Colin Glass, the chief executive, was paid a bonus of pounds 104,000, the equivalent of 42 per cent of his annual salary. George Leckie, the finance director, received an pounds 81,000 bonus equivalent to 55 per cent of salary. The "special one-off payments" were made for the "successful disposal" of the group's food service business, which was sold to Brake Bros for pounds 43.6m in November.

The bonuses were paid in spite of a calamitous year for the group which saw the shares fall from 621.5p last spring to a low of 62.5p in February following a profits' collapse and a warning on trading.

One investor with a major stake in the company said: "We will be asking them to justify it when we see them next. It does not look good."

Pirc, the corporate governance specialist, added: "We have severe reservations about certain aspects of the corporate governance structure, particularly regarding remuneration."

Alldays revealed that it had originally intended the bonuses to be higher but they were scaled back after the group's trading difficulties became apparent.

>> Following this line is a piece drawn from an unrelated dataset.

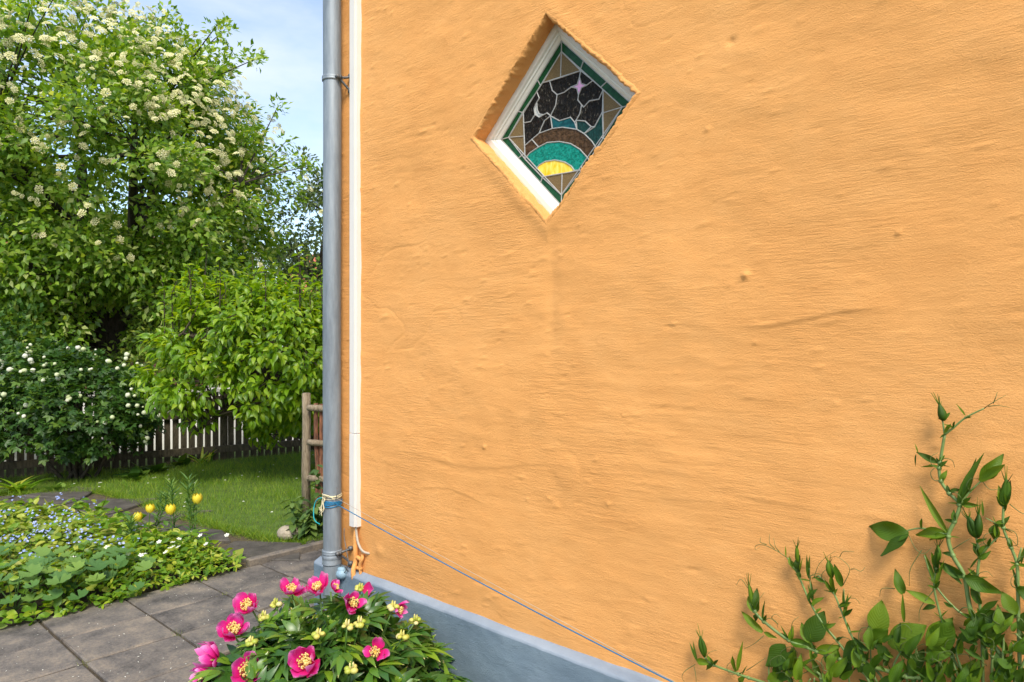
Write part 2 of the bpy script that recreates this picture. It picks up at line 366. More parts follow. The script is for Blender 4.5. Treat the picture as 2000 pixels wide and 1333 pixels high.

Colin Glass' bonus was originally pounds 175,000 before the adjustment. Mr Leckie was paid the full amount because he had already used the money to settle a capital gains tax liability. His bonus will be adjusted next year, the company said.

Justifying the payments a spokesman for Alldays said: "They were for securing a better than expected price for the sale of a business to the only realistic buyer."

The shares closed 4p lower at 72.5p.